* Collected data:

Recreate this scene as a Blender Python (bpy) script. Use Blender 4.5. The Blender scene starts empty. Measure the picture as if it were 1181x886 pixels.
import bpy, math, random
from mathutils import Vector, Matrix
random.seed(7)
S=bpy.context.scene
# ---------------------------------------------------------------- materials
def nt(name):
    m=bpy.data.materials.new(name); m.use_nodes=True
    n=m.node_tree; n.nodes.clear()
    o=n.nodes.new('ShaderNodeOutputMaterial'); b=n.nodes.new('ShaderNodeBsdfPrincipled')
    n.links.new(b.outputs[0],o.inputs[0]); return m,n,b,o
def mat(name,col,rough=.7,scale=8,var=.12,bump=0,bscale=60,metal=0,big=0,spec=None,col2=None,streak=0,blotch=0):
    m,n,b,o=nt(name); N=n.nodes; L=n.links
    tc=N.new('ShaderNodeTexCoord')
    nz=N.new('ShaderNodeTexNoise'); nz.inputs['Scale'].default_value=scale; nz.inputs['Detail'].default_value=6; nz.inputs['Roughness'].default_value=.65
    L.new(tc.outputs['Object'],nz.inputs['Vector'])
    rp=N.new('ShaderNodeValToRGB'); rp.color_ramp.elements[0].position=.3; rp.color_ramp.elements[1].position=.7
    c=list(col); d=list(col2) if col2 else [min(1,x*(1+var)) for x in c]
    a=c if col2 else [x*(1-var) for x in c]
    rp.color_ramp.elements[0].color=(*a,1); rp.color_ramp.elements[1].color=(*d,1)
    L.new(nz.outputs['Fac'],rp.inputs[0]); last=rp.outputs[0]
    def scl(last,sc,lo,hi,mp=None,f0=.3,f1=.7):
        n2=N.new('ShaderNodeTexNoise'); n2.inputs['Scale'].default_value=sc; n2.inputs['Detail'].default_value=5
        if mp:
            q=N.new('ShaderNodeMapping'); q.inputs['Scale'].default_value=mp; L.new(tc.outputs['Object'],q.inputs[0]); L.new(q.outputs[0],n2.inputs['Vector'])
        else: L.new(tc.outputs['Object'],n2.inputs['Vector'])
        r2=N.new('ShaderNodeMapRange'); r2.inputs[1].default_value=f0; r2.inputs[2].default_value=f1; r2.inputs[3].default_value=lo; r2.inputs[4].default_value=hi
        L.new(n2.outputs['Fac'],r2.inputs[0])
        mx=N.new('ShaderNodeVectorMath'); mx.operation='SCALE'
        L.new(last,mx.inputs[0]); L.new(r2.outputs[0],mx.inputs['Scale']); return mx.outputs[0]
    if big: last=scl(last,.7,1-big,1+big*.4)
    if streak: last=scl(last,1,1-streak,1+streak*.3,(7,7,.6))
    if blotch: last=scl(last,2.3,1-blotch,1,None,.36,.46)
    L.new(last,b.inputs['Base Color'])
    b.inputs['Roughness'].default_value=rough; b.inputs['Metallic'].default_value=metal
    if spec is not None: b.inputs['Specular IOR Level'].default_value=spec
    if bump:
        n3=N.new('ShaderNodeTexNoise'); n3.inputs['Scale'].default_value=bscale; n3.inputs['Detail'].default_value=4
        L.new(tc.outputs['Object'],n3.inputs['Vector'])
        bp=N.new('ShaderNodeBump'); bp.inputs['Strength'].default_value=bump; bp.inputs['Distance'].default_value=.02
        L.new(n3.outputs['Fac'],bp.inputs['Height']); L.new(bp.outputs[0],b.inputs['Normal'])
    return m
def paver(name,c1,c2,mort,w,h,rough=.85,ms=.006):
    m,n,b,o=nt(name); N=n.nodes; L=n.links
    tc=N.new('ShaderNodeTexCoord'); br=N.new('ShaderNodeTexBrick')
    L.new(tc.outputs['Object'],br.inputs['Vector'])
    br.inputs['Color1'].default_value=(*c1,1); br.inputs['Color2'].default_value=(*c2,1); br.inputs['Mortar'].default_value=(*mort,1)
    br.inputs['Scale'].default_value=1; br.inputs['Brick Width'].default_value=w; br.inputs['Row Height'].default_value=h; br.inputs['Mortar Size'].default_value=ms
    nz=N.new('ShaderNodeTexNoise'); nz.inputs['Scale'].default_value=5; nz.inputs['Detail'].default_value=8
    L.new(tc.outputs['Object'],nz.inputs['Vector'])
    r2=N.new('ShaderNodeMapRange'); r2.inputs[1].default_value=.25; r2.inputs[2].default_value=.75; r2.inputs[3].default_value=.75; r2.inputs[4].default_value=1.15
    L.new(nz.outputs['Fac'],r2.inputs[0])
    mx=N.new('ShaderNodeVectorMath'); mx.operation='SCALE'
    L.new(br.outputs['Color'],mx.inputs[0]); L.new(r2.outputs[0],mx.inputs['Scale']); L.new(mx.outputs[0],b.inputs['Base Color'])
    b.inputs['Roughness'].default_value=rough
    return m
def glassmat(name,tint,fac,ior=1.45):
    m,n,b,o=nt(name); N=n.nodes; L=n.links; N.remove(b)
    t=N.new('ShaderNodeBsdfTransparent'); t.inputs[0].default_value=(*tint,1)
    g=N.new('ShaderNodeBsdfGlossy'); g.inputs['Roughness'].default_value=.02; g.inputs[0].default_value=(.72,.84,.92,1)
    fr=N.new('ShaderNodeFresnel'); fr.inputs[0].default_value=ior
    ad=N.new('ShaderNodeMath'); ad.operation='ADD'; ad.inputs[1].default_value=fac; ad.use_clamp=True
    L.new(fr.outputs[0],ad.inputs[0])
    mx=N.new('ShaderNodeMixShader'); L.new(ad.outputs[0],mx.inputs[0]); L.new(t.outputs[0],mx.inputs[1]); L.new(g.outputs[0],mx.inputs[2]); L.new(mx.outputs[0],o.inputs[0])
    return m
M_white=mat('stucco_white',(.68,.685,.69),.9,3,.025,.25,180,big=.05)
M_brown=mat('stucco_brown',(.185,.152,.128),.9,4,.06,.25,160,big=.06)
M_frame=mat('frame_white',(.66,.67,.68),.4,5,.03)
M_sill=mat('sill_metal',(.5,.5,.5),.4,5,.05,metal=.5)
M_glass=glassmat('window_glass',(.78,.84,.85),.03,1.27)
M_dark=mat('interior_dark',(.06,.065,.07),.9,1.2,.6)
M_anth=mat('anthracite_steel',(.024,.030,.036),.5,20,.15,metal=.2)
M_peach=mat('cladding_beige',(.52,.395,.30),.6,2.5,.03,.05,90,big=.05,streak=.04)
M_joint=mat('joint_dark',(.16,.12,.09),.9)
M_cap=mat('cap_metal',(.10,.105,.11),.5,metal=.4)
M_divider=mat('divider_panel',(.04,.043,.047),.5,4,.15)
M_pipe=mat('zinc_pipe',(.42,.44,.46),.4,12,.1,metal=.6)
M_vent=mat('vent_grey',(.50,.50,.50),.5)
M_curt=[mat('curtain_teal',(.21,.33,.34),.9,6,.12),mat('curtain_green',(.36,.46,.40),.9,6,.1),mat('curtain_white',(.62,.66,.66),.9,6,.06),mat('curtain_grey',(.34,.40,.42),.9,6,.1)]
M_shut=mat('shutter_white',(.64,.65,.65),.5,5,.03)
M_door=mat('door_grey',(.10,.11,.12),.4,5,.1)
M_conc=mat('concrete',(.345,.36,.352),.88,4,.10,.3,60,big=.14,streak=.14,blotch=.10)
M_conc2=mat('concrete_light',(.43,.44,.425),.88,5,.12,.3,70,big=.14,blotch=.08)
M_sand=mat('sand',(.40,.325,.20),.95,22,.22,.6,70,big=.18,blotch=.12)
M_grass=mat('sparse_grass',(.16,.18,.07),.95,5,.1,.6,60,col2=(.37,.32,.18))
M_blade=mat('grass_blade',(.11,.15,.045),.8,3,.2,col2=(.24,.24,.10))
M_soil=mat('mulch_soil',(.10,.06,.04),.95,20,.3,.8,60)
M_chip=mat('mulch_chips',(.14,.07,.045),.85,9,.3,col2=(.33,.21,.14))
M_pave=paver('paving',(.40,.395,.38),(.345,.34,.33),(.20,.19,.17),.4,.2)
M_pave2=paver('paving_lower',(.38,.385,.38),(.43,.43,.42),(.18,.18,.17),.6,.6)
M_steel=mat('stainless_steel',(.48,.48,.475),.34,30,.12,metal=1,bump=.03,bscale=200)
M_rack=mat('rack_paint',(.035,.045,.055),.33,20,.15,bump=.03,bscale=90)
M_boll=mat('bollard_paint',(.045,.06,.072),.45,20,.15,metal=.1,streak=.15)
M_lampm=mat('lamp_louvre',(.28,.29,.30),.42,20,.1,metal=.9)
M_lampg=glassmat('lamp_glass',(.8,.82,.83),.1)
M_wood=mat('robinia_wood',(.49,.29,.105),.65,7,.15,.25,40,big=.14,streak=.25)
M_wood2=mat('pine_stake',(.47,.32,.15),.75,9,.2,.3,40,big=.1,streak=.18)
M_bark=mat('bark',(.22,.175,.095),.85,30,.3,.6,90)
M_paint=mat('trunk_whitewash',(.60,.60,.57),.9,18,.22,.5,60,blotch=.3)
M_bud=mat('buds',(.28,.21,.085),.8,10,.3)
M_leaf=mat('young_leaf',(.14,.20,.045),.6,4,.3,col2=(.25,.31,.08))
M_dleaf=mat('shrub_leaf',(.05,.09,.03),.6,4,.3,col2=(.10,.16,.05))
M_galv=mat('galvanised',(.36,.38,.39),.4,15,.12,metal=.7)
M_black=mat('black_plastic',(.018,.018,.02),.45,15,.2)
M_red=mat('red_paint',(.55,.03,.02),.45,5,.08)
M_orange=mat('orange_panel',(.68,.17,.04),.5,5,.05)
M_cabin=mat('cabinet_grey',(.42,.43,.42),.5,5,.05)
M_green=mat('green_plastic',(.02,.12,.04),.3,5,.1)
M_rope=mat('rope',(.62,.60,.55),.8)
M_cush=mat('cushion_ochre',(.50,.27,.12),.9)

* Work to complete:
Extract, from the listing above, every line where the string "scene" occurs.

* Response to the exercise:
Recreate this scene as a Blender Python (bpy) script. Use Blender 4.5. The Blender scene starts empty. Measure the picture as if it were 1181x886 pixels.
S=bpy.context.scene